POCOS INGRESOS. Si el trabajo era arduo y constante, al mes llegaban a ganar 500 soles como todo ingreso para una familia, dinero que era insuficiente para sustentar a todos, pero que hoy extrañan porque nada entra al hogar.
La mayoría de recicladores hacen malabares para llegar si quiera a un sueldo mínimo cada fin de mes. Ocupan el tiempo que les resta del día para ganar unos cuantos soles más como mano de obra en construcciones pequeñas o venden la ropa que un sector de la población da por perdida, para otros que la usan como nueva.
Su función, poco valorada, es elemental. El material que retiran de los escombros y desechos tiene un segundo uso. Con sus manos, contribuyen en un proceso que en otros países se hace con máquinas.

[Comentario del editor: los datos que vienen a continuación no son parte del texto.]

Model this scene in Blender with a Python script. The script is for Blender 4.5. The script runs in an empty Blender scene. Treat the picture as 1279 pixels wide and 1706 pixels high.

“Somos gente trabajadora, luchadora, pero hoy nos vemos en esta situación, nadie está libre, pedimos que las autoridades vengan que vean cómo vivimos que no sean indiferentes al hambre de nuestras familias”, se quiebra Rocky, el hombre de apodo rudo. La desesperación los está golpeando.
No se explica por qué la municipalidad no ha llegado hasta ellos porque su situación de pobreza extrema, es más que evidente.